Are you feeling it?!


I'm feeling it. Like totally. I know it's still early but I can feel this sickening feeling of the working world beckoning me to the 9 to 5 life. I'm having premature nightmares of

1. Squeezing with the army of working people in the morning train (Monday to Friday)
2. Waking up to only feel like applying for MC
3. Sit in traffic on the way home
4. The phrase of TGIF being a constant thanksgiving one
5. Not being able to travel during summer as and when I want to
6. WEARING FORMAL EVERY WEEKDAY
7. "Schmoozing" with the big shots


I want to remain as a student. Living the carefree days of msning, online shopping with my girlfriends/classmates during classes, stoning (and the occasional note taking in class), bitching during project meetings and going for late night suppers without worrying about not reporting to work on time the next morning.

It's not like I do not want to be successful in my life, not like I do not want to have a successful career.

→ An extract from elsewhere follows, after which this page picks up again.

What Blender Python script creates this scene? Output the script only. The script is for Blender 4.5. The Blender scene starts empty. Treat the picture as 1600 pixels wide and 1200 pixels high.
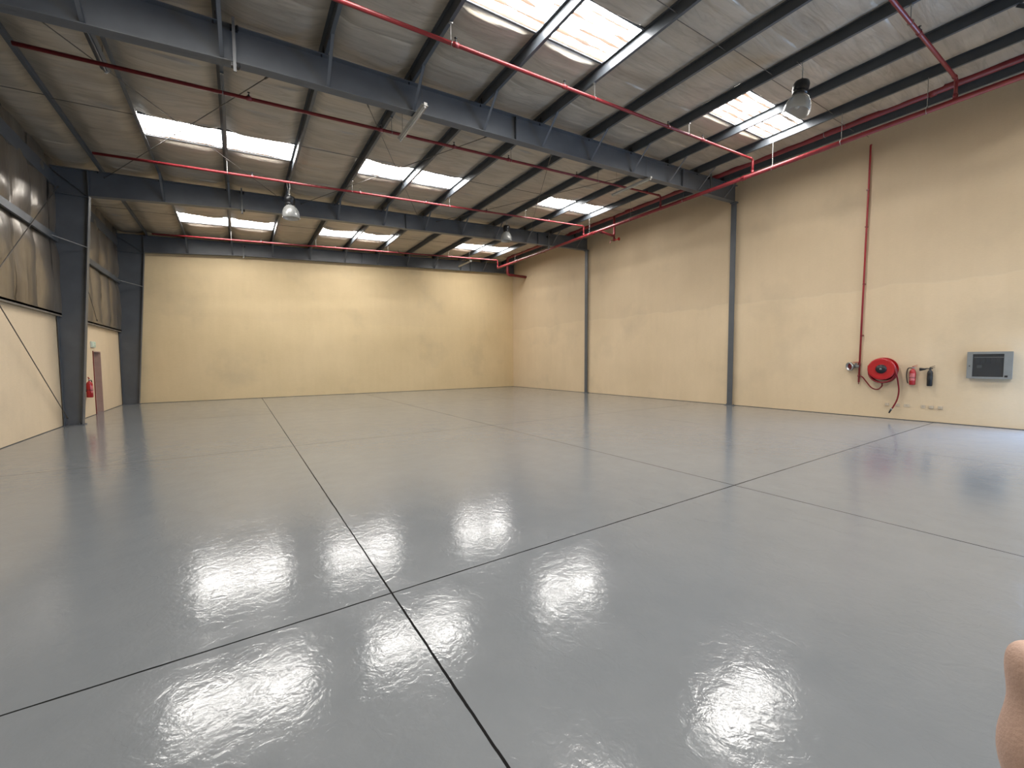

I do not know how to put it in words. It's the responsibility part, the jaded-ness in working people, the 'I have to think countless times before doing something' work-nurtured character. I do not want to be that person.

Growing up. It's funny and ironic really, come to think of it. I remembered when I was a little girl in primary school, all I wanted was for time to hurry so that I can grow up, wear high heels, put on lipstick and do the adult stuff. But when I'm here at this point in life, I look back and still see this little girl in me and she really doesn't want to grow up anymore.

And being in college is like experiencing the best of both worlds really, being carefree and getting a taste of being responsible at the same time. But it's ending all too soon.

Call me childish and naive, but I just can't help feeling a little vulnerable at times.